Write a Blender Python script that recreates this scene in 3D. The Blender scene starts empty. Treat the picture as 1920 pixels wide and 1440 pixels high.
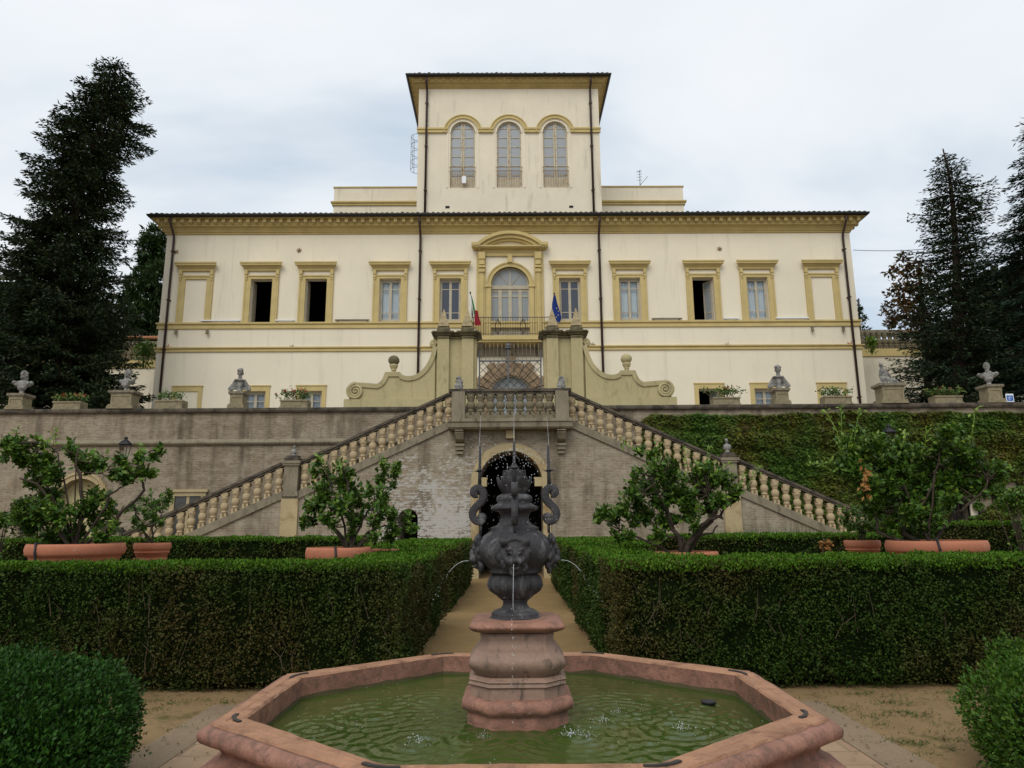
====
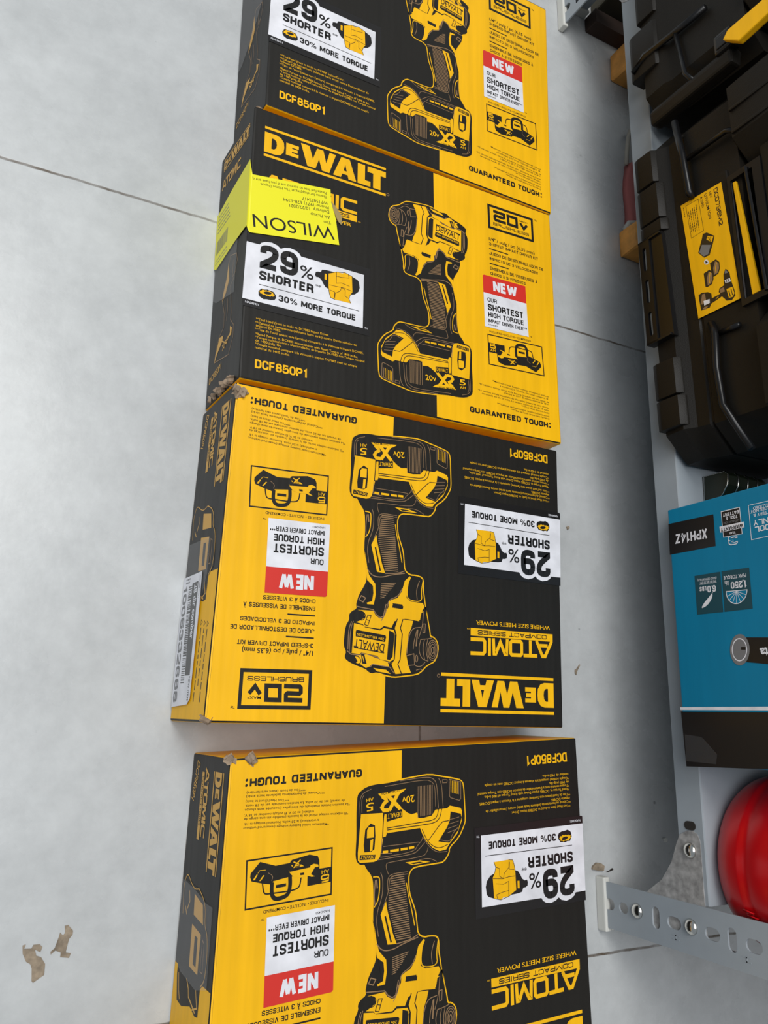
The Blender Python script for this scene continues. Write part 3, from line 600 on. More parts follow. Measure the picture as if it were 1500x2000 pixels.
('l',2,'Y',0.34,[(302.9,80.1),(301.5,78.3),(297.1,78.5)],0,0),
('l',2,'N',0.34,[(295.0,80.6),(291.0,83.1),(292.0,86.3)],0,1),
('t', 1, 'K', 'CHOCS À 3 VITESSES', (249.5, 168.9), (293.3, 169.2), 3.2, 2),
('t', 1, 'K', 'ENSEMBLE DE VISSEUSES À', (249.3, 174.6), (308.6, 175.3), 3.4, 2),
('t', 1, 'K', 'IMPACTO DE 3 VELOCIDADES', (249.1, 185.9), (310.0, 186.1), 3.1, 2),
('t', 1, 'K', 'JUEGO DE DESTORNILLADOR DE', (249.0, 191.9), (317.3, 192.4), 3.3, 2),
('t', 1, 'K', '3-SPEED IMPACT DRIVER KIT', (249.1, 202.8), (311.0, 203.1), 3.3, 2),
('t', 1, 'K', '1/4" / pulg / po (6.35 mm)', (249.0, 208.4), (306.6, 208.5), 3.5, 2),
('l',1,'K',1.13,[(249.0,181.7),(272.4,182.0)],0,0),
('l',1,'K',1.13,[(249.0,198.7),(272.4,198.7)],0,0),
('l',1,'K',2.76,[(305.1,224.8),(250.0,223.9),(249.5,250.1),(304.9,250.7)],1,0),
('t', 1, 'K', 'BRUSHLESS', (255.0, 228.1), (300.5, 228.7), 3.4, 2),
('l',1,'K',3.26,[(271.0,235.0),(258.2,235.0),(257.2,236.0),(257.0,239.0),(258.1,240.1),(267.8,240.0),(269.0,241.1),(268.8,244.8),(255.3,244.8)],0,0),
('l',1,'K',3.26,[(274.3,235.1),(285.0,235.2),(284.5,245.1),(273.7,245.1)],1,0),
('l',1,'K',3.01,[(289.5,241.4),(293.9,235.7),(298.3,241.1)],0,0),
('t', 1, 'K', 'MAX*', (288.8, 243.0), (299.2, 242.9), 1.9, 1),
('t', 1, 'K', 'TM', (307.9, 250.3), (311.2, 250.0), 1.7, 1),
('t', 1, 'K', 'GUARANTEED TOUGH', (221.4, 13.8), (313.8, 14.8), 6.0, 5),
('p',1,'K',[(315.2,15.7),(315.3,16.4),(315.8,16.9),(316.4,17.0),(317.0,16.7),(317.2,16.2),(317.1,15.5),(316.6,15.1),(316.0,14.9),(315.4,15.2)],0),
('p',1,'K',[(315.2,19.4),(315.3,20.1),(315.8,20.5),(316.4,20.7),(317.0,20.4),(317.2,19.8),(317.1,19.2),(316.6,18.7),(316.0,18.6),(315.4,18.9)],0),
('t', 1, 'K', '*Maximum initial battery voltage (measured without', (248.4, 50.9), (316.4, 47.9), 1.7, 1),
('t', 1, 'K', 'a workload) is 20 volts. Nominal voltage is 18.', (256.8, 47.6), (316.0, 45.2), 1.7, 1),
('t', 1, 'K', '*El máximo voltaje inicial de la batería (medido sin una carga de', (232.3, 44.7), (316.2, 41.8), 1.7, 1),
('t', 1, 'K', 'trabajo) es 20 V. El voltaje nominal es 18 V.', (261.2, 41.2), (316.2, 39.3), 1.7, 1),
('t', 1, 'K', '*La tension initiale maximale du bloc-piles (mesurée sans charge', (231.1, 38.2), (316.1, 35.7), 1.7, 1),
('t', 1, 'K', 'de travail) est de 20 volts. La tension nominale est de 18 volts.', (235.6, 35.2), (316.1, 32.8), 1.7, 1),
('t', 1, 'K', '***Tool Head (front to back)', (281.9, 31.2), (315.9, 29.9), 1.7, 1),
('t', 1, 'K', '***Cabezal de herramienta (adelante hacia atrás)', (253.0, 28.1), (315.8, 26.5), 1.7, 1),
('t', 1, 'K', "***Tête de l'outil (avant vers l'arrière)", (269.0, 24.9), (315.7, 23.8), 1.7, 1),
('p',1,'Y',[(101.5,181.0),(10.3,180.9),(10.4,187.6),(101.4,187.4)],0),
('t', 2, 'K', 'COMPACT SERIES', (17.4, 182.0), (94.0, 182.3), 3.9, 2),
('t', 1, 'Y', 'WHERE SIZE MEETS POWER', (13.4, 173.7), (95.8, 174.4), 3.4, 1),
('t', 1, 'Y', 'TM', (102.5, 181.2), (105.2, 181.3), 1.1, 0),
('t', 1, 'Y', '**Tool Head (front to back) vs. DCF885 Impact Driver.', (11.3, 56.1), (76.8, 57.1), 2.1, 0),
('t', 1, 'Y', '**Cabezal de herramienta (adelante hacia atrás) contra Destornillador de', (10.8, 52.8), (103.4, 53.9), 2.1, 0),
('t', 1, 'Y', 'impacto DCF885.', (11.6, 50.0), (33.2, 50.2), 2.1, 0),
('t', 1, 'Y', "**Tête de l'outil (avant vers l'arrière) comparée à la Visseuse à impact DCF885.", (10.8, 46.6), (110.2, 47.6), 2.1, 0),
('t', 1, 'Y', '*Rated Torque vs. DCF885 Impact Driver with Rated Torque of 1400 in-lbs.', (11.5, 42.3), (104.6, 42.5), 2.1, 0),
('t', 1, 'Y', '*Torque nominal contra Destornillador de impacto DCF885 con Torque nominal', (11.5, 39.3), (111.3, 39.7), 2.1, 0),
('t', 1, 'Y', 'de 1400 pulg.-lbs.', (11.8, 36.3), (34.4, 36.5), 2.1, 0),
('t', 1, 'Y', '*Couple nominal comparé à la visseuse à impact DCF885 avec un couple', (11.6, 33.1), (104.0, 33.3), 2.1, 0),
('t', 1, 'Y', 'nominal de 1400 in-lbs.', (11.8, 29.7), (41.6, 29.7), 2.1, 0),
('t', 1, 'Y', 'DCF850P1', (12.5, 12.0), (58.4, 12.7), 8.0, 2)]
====
- [What is being asked] List every line in the records above that contains the word "picture".

- [Solution to this task]
Write a Blender Python script that recreates this scene in 3D. The Blender scene starts empty. Treat the picture as 1920 pixels wide and 1440 pixels high.
The Blender Python script for this scene continues. Write part 3, from line 600 on. More parts follow. Measure the picture as if it were 1500x2000 pixels.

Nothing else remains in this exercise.